Duquesne University is a Catholic school that is doing its very best to offend the sensibilities of Jesus. For years, the school’s adjunct professors have been trying to unionize. Due to the fact that adjunct professor is a shitty low-paid job with no job security! A pretty good reason to unionize! And for years, Duquesne has been fighting their attempts to join together to protect themselves, claiming that such a union of low-paid professors would actually infringe on the school’s religious freedom.
Go figure!
And now, Duquesne has taken an even bolder move: last week, the school abruptly announced that ten of its 11 English Department adjunct professors are being laid off. This is the same department described as “ground zero” for the union campaign. Of course, the school says that these layoffs have “absolutely nothing to do with the union.”
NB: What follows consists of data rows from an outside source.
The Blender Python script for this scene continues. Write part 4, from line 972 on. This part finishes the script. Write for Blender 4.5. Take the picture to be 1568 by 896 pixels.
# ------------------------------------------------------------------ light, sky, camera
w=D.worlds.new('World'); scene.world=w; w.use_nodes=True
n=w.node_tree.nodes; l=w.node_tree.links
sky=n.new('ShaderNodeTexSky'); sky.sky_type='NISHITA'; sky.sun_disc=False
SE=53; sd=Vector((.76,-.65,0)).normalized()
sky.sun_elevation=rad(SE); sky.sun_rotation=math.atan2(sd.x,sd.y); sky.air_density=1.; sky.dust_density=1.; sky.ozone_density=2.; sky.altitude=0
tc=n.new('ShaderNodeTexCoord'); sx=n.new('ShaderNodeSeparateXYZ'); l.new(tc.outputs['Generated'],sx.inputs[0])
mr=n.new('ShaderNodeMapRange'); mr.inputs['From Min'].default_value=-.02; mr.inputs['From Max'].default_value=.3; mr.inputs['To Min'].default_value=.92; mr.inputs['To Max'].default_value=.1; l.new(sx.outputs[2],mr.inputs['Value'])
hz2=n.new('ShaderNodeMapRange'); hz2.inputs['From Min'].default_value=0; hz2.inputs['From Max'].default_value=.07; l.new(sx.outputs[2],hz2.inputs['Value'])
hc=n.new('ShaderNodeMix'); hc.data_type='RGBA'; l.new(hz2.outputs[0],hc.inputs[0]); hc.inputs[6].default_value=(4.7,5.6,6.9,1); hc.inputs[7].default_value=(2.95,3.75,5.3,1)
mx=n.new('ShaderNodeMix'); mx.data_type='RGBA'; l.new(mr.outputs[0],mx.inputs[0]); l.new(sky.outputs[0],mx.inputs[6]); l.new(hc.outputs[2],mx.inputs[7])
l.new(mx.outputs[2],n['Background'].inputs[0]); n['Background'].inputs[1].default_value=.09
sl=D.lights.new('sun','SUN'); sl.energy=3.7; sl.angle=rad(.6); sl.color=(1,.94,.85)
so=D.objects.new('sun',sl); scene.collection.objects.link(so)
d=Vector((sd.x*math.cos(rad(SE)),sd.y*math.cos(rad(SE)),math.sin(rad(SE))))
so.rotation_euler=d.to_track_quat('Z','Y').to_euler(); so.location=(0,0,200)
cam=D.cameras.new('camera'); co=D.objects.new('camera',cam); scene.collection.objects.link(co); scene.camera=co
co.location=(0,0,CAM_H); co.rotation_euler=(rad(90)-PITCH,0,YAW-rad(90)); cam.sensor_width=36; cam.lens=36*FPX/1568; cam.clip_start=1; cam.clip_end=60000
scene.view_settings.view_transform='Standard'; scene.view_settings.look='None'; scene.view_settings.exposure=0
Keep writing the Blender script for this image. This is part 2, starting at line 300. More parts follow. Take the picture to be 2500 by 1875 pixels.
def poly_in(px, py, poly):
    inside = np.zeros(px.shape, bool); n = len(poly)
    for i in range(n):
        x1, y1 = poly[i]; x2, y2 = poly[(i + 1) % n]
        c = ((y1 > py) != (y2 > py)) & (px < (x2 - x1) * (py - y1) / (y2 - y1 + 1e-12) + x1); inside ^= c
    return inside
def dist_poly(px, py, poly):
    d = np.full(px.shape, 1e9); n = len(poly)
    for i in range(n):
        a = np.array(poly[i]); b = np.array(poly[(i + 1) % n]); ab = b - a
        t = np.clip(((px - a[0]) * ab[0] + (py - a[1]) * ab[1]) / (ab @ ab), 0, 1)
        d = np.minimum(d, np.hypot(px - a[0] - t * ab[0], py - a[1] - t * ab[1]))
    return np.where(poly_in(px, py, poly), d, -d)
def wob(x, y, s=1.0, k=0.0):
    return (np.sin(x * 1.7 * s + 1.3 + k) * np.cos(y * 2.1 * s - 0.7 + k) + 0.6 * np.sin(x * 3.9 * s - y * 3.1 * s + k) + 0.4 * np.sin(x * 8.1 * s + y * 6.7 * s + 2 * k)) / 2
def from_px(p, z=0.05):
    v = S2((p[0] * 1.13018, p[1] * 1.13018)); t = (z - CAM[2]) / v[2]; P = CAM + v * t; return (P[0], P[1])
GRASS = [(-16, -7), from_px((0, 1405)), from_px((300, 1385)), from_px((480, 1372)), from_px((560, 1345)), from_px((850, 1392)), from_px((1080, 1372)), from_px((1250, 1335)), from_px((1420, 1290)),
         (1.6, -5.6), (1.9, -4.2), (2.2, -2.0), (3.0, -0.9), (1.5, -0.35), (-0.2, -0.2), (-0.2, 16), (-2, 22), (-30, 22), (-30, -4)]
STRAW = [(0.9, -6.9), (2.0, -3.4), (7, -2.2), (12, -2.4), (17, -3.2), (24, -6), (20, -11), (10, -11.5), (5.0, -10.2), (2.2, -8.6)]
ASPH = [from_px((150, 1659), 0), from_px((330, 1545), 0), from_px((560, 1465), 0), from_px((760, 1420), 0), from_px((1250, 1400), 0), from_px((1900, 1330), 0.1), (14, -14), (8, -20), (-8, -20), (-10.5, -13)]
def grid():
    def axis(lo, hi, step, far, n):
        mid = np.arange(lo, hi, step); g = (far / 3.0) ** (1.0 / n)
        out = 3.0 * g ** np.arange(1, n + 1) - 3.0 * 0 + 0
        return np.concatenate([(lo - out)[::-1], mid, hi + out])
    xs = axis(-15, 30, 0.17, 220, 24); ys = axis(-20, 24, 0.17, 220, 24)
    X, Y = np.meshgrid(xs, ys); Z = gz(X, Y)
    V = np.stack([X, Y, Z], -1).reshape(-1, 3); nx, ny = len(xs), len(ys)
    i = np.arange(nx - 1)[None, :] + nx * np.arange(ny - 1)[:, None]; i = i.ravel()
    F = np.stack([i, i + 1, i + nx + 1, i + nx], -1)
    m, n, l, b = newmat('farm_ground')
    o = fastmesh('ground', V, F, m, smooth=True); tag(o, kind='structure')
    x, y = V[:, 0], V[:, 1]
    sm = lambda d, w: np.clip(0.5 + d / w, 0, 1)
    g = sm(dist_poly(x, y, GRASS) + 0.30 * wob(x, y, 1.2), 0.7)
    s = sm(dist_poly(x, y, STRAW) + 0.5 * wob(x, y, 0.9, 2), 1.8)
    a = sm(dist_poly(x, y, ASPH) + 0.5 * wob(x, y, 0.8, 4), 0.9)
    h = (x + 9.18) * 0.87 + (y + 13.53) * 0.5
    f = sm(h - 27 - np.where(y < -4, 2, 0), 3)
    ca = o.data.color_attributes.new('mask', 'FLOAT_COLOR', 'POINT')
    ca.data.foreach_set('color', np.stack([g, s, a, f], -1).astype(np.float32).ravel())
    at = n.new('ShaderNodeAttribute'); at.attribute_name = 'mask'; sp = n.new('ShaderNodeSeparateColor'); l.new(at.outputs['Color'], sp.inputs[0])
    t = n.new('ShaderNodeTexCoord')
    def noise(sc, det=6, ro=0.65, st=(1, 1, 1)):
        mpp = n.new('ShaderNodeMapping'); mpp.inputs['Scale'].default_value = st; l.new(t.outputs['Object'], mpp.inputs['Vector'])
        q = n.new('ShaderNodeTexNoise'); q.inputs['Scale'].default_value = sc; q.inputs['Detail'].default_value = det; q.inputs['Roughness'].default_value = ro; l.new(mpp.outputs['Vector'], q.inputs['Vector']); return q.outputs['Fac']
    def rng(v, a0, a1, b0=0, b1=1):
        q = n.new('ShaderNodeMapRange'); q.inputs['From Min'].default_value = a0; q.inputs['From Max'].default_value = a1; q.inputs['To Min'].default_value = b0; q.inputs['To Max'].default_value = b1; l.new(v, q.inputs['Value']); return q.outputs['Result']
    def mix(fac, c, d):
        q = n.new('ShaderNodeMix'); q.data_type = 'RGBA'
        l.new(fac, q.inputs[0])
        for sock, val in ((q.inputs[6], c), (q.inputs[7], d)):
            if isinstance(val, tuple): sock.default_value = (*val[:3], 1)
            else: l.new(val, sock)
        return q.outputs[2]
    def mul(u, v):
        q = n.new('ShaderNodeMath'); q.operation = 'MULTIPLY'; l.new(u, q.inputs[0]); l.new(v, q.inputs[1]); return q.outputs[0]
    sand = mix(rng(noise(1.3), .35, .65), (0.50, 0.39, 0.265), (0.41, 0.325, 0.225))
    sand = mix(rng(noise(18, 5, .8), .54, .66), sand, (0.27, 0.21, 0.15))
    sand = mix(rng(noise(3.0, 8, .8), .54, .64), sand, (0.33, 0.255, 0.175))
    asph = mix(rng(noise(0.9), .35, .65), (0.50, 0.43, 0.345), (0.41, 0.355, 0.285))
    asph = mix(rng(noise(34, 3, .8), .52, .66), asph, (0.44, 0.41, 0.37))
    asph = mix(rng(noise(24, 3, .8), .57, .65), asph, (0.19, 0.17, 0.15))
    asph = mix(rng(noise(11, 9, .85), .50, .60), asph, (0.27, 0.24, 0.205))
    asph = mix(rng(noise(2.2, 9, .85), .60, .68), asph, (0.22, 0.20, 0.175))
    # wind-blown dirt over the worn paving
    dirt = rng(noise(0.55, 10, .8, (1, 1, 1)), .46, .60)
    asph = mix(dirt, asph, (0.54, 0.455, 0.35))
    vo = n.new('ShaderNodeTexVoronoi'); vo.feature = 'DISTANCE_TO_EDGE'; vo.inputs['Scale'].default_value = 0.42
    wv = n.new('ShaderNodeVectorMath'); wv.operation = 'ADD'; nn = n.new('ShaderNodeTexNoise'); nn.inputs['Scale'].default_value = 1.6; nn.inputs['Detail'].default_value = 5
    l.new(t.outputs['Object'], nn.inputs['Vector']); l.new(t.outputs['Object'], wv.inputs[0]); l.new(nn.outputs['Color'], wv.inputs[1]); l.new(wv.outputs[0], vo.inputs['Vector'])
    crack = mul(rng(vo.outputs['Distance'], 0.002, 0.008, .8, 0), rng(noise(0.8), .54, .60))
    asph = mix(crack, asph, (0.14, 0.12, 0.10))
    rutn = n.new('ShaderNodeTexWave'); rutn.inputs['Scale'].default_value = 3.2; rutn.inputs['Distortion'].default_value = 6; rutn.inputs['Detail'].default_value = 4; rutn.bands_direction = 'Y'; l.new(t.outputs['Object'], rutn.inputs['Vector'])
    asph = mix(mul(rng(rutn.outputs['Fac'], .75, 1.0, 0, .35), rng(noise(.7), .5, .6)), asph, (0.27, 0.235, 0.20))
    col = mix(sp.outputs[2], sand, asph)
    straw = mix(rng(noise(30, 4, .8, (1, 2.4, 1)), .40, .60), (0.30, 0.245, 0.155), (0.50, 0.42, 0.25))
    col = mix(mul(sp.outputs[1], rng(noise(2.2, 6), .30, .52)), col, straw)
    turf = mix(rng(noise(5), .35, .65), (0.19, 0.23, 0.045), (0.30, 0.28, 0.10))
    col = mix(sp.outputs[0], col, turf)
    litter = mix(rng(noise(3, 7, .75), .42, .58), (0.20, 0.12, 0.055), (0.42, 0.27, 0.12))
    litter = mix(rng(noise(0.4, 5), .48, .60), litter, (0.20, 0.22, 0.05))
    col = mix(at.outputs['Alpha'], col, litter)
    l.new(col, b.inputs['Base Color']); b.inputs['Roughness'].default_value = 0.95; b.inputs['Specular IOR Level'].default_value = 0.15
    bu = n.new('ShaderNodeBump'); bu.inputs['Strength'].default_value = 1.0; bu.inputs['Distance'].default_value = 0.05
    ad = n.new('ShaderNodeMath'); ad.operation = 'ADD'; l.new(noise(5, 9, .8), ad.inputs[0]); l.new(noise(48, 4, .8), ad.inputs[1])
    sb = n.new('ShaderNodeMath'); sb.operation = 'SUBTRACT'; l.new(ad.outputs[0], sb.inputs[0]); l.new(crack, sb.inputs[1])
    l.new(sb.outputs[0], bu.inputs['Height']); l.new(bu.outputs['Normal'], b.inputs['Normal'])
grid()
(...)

Why would you even think that? Paranoid....
Anyhow, the union has now filed complaints against the school for unfair labor practices—namely, you know, laying off a bunch of professors committed to unionizing while the school has a case pending before the National Labor Relations Board about its ability to weasel out of allowing its employees to unionize, due to Jesus. This would be real rat bastard behavior if true, which, needless to say, it is not, because the school was not thinking about this at all when it laid all those people off. Why would you even think that? (In These Times quotes this simple explanation from one Duquesne English department administrator: “Stinnett explained that there was no ‘directive given to me ‘not to re-hire the adjunct faculty,’’ but that adjuncts were simply at the bottom of the list, and there turned out to be no courses for them.” Ok?)
Grad students and adjunct professors all over America are currently unionizing and it’s not real hard to see why.